Exactly and only the lines from the one containing "Keep writing the" through the one containing "907)], .022, 'roof_dark')" are to be repeated, both ends included.

Given information:
↓↓↓

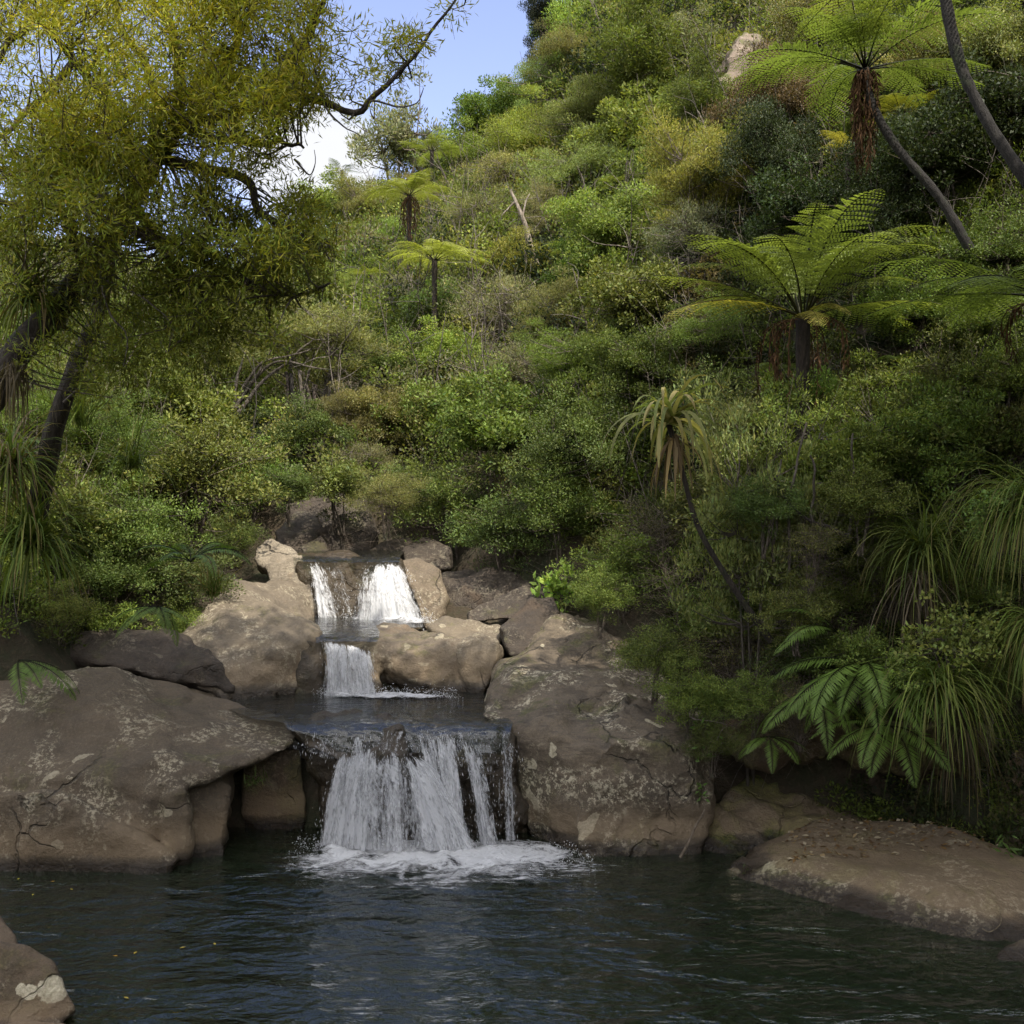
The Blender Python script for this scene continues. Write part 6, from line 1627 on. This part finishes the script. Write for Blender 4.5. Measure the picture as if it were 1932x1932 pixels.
# a cloud bank low in the gap to the left
dt = nt.nodes.new('ShaderNodeVectorMath'); dt.operation = 'DOT_PRODUCT'
v = Vector((-0.185, 1.0, 0.325)).normalized(); dt.inputs[1].default_value = v
nt.links.new(tc.outputs['Generated'], dt.inputs[0])
mr = nt.nodes.new('ShaderNodeMapRange'); mr.interpolation_type = 'SMOOTHSTEP'
mr.inputs['From Min'].default_value = 0.9955; mr.inputs['From Max'].default_value = 0.9996; mr.inputs['To Max'].default_value = 0.5
nt.links.new(dt.outputs['Value'], mr.inputs['Value'])
ad = nt.nodes.new('ShaderNodeMath'); ad.operation = 'ADD'; nt.links.new(nz.outputs[0], ad.inputs[0]); nt.links.new(mr.outputs[0], ad.inputs[1])
m2 = nt.nodes.new('ShaderNodeMapRange'); m2.interpolation_type = 'SMOOTHSTEP'; m2.inputs['From Min'].default_value = 0.34; m2.inputs['From Max'].default_value = 0.62
# the blue gap over the valley; broken cloud elsewhere
d2 = nt.nodes.new('ShaderNodeVectorMath'); d2.operation = 'DOT_PRODUCT'; d2.inputs[1].default_value = Vector((-0.05, 1.0, 0.5)).normalized()
nt.links.new(tc.outputs['Generated'], d2.inputs[0])
m3 = nt.nodes.new('ShaderNodeMapRange'); m3.interpolation_type = 'SMOOTHSTEP'; m3.inputs['From Min'].default_value = 0.6; m3.inputs['From Max'].default_value = 0.95; m3.inputs['To Max'].default_value = 0.40
nt.links.new(d2.outputs['Value'], m3.inputs['Value'])
sb = nt.nodes.new('ShaderNodeMath'); sb.operation = 'SUBTRACT'; nt.links.new(ad.outputs[0], sb.inputs[0]); nt.links.new(m3.outputs[0], sb.inputs[1])
nt.links.new(sb.outputs[0], m2.inputs['Value'])
tn = nt.nodes.new('ShaderNodeMix'); tn.data_type = 'RGBA'; tn.blend_type = 'MULTIPLY'; tn.inputs[0].default_value = 1.0; tn.inputs[7].default_value = (1.25, 1.0, 1.02, 1)
nt.links.new(sky.outputs[0], tn.inputs[6])
mx = nt.nodes.new('ShaderNodeMix'); mx.data_type = 'RGBA'; mx.inputs[7].default_value = (3.4, 3.45, 3.6, 1)
cb = nt.nodes.new('ShaderNodeMix'); cb.data_type = 'RGBA'; cb.inputs[6].default_value = (11.0, 10.8, 10.4, 1); cb.inputs[7].default_value = (3.4, 3.45, 3.6, 1)
m4 = nt.nodes.new('ShaderNodeMapRange'); m4.inputs['From Min'].default_value = 0.0; m4.inputs['From Max'].default_value = 0.40
nt.links.new(m3.outputs[0], m4.inputs['Value']); nt.links.new(m4.outputs[0], cb.inputs[0]); nt.links.new(cb.outputs[2], mx.inputs[7])
nt.links.new(m2.outputs[0], mx.inputs[0]); nt.links.new(tn.outputs[2], mx.inputs[6])
nt.links.new(mx.outputs[2], bg.inputs['Color']); bg.inputs['Strength'].default_value = 0.13
nt.links.new(bg.outputs[0], out.inputs['Surface'])

ld = bpy.data.lights.new('sun', 'SUN'); ld.energy = 3.1; ld.angle = math.radians(0.5); ld.color = (1.0, 0.93, 0.82)
so = bpy.data.objects.new('sun', ld); COL.objects.link(so)
sd = Vector((math.sin(SUN_AZ) * math.cos(SUN_EL), math.cos(SUN_AZ) * math.cos(SUN_EL), math.sin(SUN_EL)))
so.rotation_euler = sd.to_track_quat('Z', 'Y').to_euler(); so.location = (20, -20, 40)

cd = bpy.data.cameras.new('camera'); cam = bpy.data.objects.new('camera', cd); COL.objects.link(cam)
cam.location = (0, 0, CAM_H); cam.rotation_euler = (PI / 2, 0, 0)
cd.sensor_width = 36; cd.angle = 2 * math.atan(966 / FPX); cd.clip_end = 2000; cd.clip_start = 0.1
SC.camera = cam
vs = SC.view_settings
vs.view_transform = 'Standard'; vs.look = 'None'; vs.exposure = 1.15; vs.gamma = 1.0; vs.use_curve_mapping = False
cy = SC.cycles
cy.max_bounces = 7; cy.diffuse_bounces = 3; cy.glossy_bounces = 3; cy.transmission_bounces = 4; cy.transparent_max_bounces = 16; cy.volume_bounces = 0
cy.use_denoising = True
cy.caustics_reflective = False; cy.caustics_refractive = False
cy.sample_clamp_indirect = 4.0
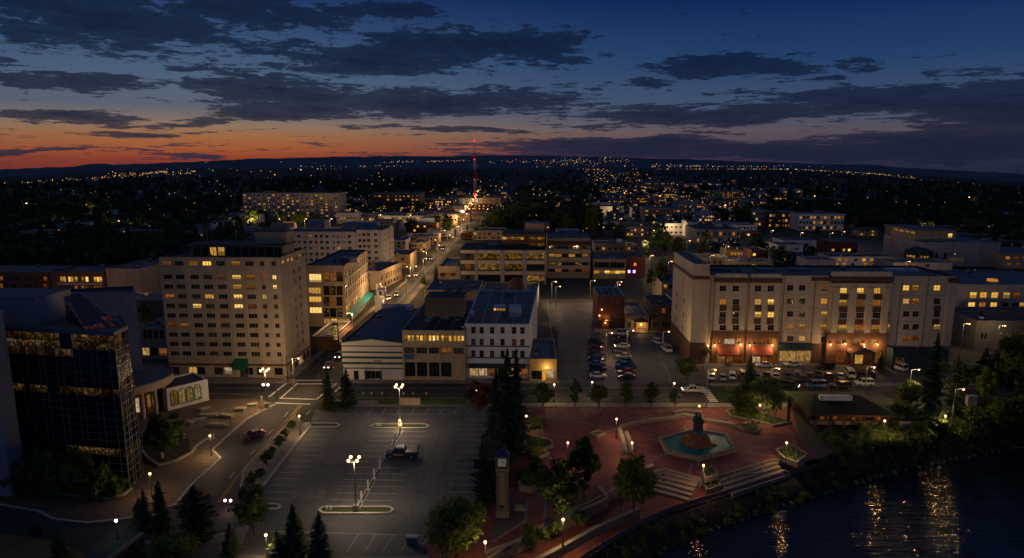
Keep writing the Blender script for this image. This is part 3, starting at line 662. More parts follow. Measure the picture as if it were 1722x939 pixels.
# red plaza
PLZ = [(822, 684), (1330, 684), (1345, 735), (1376, 770)]
P = [gp(*p) for p in PLZ] + [Vector((p.x, p.y, 0)) for p in UE[::-1][:-1]] + [gp(720, 1000), gp(716, 905), gp(806, 872), gp(832, 760)]
mb = MB(); mb.sheet([(p.x, p.y, .016) for p in P]); plaza = structure(mb, 'plaza', M['pave_red'])
for a, b in (((905, 697), (1038, 722)), ((888, 726), (958, 737)), ((1016, 728), (1036, 722)), ((1035, 700), (1090, 722)), ((1162, 690), (1185, 700)), ((1238, 726), (1262, 731)), ((1095, 770), (1125, 763)), ((1240, 757), (1302, 768)), ((1080, 735), (1108, 742)), ((1150, 716), (1157, 730)), ((1275, 733), (1320, 738)), ((906, 760), (960, 790)), ((1180, 770), (1172, 785)), ((886, 842), (884, 875)), ((918, 842), (916, 878)), ((884, 875), (828, 912))):
    line(plaza, a, b, .45, z=.024, m='walk', name='paving_strip')
for i in range(14):  # pale bands ruling the brick into fields
    x0_ = 890 + i * 30; line(plaza, (x0_, 688), (x0_ + (x0_ - 895) * .09, 703), .22, z=.0235, m='walk', name='paving_strip')
line(plaza, (886, 703), (1318, 703), .22, z=.0205, m='walk', name='paving_strip')
for i in range(10):
    t = 6.283 * i / 10; c_ = gp(1172, 751); a_ = c_ + Vector((math.cos(t) * 9.6, math.sin(t) * 8.6, 0)); b_ = c_ + Vector((math.cos(t) * 14, math.sin(t) * 12.4, 0)); line(plaza, (a_.x, a_.y), (b_.x, b_.y), .3, z=.0265, px=False, m='walk', name='paving_strip')
poly('clock_court', [(831, 872), (850, 835), (886, 842), (884, 875), (825, 907)], .022, 'roof_dark')

# ---------------------------------------------------------------- foliage
def leafmat(name, a, b, scale=.35):
    m = bpy.data.materials.new(name); m.use_nodes = True; T = NT(m.node_tree)
    p = T.add('ShaderNodeBsdfPrincipled'); o = T.add('ShaderNodeOutputMaterial'); p.inputs['Roughness'].default_value = .7; p.inputs['Specular IOR Level'].default_value = .2
    g = T.add('ShaderNodeTexCoord').outputs['Object']; oi = T.add('ShaderNodeObjectInfo').outputs['Random']
    n = T.math('ADD', T.noise(g, scale, 3, .6), T.math('MULTIPLY', T.math('SUBTRACT', oi, .5), .25))
    c = T.ramp(n, [(.34, a), (.68, b)]); T.L(c, p.inputs['Base Color'])
    t = T.add('ShaderNodeBsdfTranslucent'); T.L(c, t.inputs[0]); mx = T.add('ShaderNodeMixShader'); mx.inputs[0].default_value = .25
    T.L(p.outputs[0], mx.inputs[1]); T.L(t.outputs[0], mx.inputs[2]); T.L(mx.outputs[0], o.inputs[0]); return m
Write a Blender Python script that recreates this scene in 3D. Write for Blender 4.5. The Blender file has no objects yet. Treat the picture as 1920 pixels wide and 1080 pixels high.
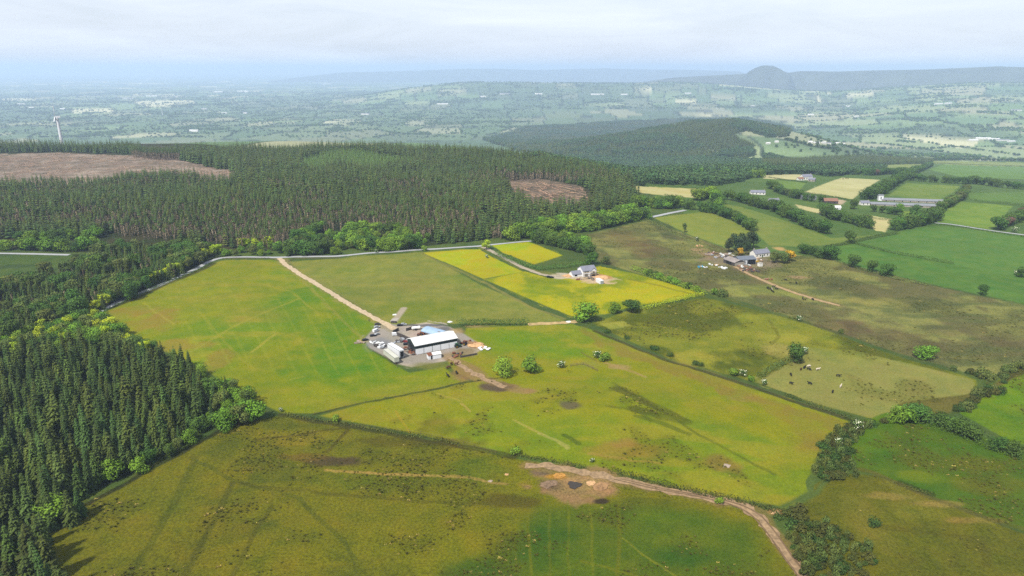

↑↑↑

Solution to this problem:
Keep writing the Blender script for this image. This is part 3, starting at line 662. More parts follow. Measure the picture as if it were 1722x939 pixels.
# red plaza
PLZ = [(822, 684), (1330, 684), (1345, 735), (1376, 770)]
P = [gp(*p) for p in PLZ] + [Vector((p.x, p.y, 0)) for p in UE[::-1][:-1]] + [gp(720, 1000), gp(716, 905), gp(806, 872), gp(832, 760)]
mb = MB(); mb.sheet([(p.x, p.y, .016) for p in P]); plaza = structure(mb, 'plaza', M['pave_red'])
for a, b in (((905, 697), (1038, 722)), ((888, 726), (958, 737)), ((1016, 728), (1036, 722)), ((1035, 700), (1090, 722)), ((1162, 690), (1185, 700)), ((1238, 726), (1262, 731)), ((1095, 770), (1125, 763)), ((1240, 757), (1302, 768)), ((1080, 735), (1108, 742)), ((1150, 716), (1157, 730)), ((1275, 733), (1320, 738)), ((906, 760), (960, 790)), ((1180, 770), (1172, 785)), ((886, 842), (884, 875)), ((918, 842), (916, 878)), ((884, 875), (828, 912))):
    line(plaza, a, b, .45, z=.024, m='walk', name='paving_strip')
for i in range(14):  # pale bands ruling the brick into fields
    x0_ = 890 + i * 30; line(plaza, (x0_, 688), (x0_ + (x0_ - 895) * .09, 703), .22, z=.0235, m='walk', name='paving_strip')
line(plaza, (886, 703), (1318, 703), .22, z=.0205, m='walk', name='paving_strip')
for i in range(10):
    t = 6.283 * i / 10; c_ = gp(1172, 751); a_ = c_ + Vector((math.cos(t) * 9.6, math.sin(t) * 8.6, 0)); b_ = c_ + Vector((math.cos(t) * 14, math.sin(t) * 12.4, 0)); line(plaza, (a_.x, a_.y), (b_.x, b_.y), .3, z=.0265, px=False, m='walk', name='paving_strip')
poly('clock_court', [(831, 872), (850, 835), (886, 842), (884, 875), (825, 907)], .022, 'roof_dark')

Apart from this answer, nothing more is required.